MISSION IMPOSSIBLE : PROTOCOLE FANTÔME (2011)

Signataire de chefs d'œuvre du cinéma d'animation, Brad Bird offre à la saga Mission Impossible l'un de ses épisodes les plus distrayants

MISSION IMPOSSIBLE : GHOST PROTOCOL

2011 – USA

Réalisé par Brad Bird

Avec Tom Cruise, Simon Pegg, Paula Patton, Jeremy Renner, Michael Nyqvist, Vladimir Mashkov, Josh Holloway

THEMA ESPIONNAGE ET SCIENCE-FICTION I SAGA MISSION IMPOSSIBLE

Au cœur de ses prodigieux films d’animation (Le Géant de fer, Les Indestructibles, Ratatouille), Brad Bird avait su intégrer des touches de réalisme et d’émotion propres aux longs métrages en prises de vues réelles. En s’attaquant à son premier film « live », il semblait logique qu’il inverse la tendance, plongeant ses héros en chair et en os dans une action dynamique dont la folle énergie et la gestion virtuose de l’espace filmique évoquent les morceaux de bravoure de ses œuvres animées. Le quatrième opus de la saga Mission Impossible marque ainsi le mariage de deux modes d’expression cinématographiques a priori antithétiques, mariage d’autant plus heureux que le film joue résolument la carte du divertissement à grand spectacle, multipliant jusqu’à plus soif les séquences d’action vertigineuses et les moments de suspense intense.
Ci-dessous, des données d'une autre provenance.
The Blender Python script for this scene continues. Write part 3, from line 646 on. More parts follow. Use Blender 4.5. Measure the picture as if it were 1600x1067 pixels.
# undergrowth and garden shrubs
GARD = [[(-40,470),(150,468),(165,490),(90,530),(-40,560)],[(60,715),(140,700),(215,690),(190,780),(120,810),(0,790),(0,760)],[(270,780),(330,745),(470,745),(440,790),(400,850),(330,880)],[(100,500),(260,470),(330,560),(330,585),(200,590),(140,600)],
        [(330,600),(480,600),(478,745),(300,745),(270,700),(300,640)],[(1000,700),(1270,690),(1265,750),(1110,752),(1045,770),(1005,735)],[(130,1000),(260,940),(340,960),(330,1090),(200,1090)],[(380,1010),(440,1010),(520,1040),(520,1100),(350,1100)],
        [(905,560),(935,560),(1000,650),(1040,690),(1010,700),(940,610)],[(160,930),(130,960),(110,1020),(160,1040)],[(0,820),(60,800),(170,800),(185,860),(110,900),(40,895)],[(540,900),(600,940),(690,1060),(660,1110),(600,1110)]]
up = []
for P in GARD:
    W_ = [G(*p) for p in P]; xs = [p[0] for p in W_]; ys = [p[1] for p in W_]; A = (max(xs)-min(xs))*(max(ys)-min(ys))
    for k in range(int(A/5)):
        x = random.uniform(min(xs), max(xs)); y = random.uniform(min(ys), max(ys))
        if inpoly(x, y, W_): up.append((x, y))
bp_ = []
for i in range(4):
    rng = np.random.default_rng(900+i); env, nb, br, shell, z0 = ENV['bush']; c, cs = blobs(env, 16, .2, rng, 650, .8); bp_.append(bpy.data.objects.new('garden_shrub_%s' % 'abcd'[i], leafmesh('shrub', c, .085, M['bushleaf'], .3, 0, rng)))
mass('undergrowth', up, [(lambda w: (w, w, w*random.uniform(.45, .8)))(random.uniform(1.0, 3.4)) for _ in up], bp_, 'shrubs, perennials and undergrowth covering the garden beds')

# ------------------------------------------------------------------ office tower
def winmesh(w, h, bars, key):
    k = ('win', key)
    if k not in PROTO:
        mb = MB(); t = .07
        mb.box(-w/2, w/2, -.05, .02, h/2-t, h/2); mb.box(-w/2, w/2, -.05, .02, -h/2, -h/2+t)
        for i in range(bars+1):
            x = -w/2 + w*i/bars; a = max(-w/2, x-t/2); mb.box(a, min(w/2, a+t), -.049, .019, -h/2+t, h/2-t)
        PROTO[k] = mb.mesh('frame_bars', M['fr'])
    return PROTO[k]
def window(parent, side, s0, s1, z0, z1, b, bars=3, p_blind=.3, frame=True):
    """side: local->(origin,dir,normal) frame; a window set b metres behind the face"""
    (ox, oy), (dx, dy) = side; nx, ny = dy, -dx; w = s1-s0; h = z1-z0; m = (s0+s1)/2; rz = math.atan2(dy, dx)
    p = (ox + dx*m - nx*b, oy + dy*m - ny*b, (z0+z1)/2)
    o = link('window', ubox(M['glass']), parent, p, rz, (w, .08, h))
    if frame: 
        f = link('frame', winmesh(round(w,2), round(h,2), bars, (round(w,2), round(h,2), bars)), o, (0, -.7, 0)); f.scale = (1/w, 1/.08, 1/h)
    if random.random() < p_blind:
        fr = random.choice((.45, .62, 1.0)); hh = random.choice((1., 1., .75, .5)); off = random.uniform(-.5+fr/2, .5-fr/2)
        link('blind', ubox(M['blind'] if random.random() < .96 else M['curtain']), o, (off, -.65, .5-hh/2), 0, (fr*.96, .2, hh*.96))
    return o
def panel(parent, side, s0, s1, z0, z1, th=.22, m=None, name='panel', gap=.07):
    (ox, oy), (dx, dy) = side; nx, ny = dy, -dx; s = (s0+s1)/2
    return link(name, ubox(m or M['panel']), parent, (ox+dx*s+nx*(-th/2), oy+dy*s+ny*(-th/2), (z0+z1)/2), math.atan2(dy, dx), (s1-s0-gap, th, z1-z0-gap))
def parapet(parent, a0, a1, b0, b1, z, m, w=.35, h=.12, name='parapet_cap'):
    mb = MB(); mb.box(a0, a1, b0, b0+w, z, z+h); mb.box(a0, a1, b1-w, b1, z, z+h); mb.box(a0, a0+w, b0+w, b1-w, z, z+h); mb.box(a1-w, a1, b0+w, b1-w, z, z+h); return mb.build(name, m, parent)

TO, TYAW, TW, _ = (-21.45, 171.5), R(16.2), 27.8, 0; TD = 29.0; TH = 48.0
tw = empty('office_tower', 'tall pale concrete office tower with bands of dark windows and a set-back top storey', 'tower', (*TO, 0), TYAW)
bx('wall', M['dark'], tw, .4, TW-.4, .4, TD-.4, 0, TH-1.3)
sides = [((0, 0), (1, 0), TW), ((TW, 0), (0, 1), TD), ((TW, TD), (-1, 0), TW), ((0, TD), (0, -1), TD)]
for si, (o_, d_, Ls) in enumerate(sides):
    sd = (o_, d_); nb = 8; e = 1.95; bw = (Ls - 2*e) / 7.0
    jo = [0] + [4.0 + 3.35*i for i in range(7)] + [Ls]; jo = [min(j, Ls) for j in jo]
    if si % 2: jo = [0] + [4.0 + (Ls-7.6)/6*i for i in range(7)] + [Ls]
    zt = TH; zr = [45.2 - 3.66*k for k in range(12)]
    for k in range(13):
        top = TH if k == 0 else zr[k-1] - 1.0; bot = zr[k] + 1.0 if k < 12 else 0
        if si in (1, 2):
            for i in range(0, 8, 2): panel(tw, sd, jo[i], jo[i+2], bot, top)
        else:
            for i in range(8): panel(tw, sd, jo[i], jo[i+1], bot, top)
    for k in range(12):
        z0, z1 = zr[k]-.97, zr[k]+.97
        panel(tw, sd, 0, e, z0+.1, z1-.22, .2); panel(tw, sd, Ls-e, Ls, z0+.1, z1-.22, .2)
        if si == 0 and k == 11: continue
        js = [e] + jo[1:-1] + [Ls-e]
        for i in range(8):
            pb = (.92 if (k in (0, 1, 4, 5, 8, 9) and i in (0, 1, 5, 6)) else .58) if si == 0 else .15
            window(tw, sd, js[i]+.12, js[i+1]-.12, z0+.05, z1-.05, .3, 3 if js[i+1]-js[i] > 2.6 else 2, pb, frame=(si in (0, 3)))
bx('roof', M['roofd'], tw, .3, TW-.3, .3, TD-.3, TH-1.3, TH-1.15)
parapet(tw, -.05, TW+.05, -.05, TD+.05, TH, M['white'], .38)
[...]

Parrainé par J.J. Abrams, Brad Bird concocte un épisode qui s’inscrit dans la directe continuité de son prédécesseur, tout en l’imprégnant de sa forte personnalité, l’un des coups de génie de cette franchise étant de laisser chaque réalisateur y apposer une patte reconnaissable et personnelle, dans l’esprit de la saga Alien. Le travail d’équipe qui fut le moteur principal de la série de Bruce Geller, et que Bird avait si bien traité dans Les Indestructibles et Ratatouille, irradie tout le récit, même si de nombreux grains de sable grippent la mécanique d’ordinaire bien huilée de l’Impossible Mission Force. D’emblée, le motif du dysfonctionnement s’invite comme élément dramatique majeur : Ethan Hunt est en prison, puis refuse de respecter le protocole qui aurait facilité son évasion, avant de se retrouver accusé d’avoir provoqué un attentat au Kremlin. Désavoué par sa hiérarchie, il se crée une équipe dont il ne maîtrise pas les motivations individuelles, et ne peut même plus compter sur le matériel high-tech à sa disposition, tant les pépins mécaniques et électroniques s’accumulent autour de lui !

Perte de contrôle

Malin, le scénario de ce Protocole fantôme puise ainsi dans les figures narratives habituelles de la série (le double rendez-vous truqué dans l’hôtel de Dubaï est à ce titre un pur moment de délectation, doublé d’une belle leçon de montage parallèle) pour mieux les dynamiter. En gros, rien ne se passe comme prévu dans cette mission décidément quasi-impossible, et le spectateur, tenu en haleine comme rarement sur un grand écran (un très grand écran, même, si on profite du spectacle dans une salle Imax), se laisse joyeusement ballotter d’une péripétie à l’autre sans comprendre comment ses héros comptent se tirer d’affaire. Plus inspiré que jamais, Brad Bird collecte les séquences inédites (la poursuite dans la tempête de sable, l’illusion d’optique dans le couloir du Kremlin, un climax digne de celui de Monstres et compagnie) tandis que le compositeur Michael Giacchino se surpasse, ajoutant à ses reprises symphoniques de la célèbre partition de Lalo Schifrin des teintes jazzy délicieusement sixties. Seule petite ombre au tableau : un épilogue exagérément positif qui boucle en vitesse toutes les sous-intrigues et efface l’intéressante noirceur qui mordait l’âme de son personnage principal.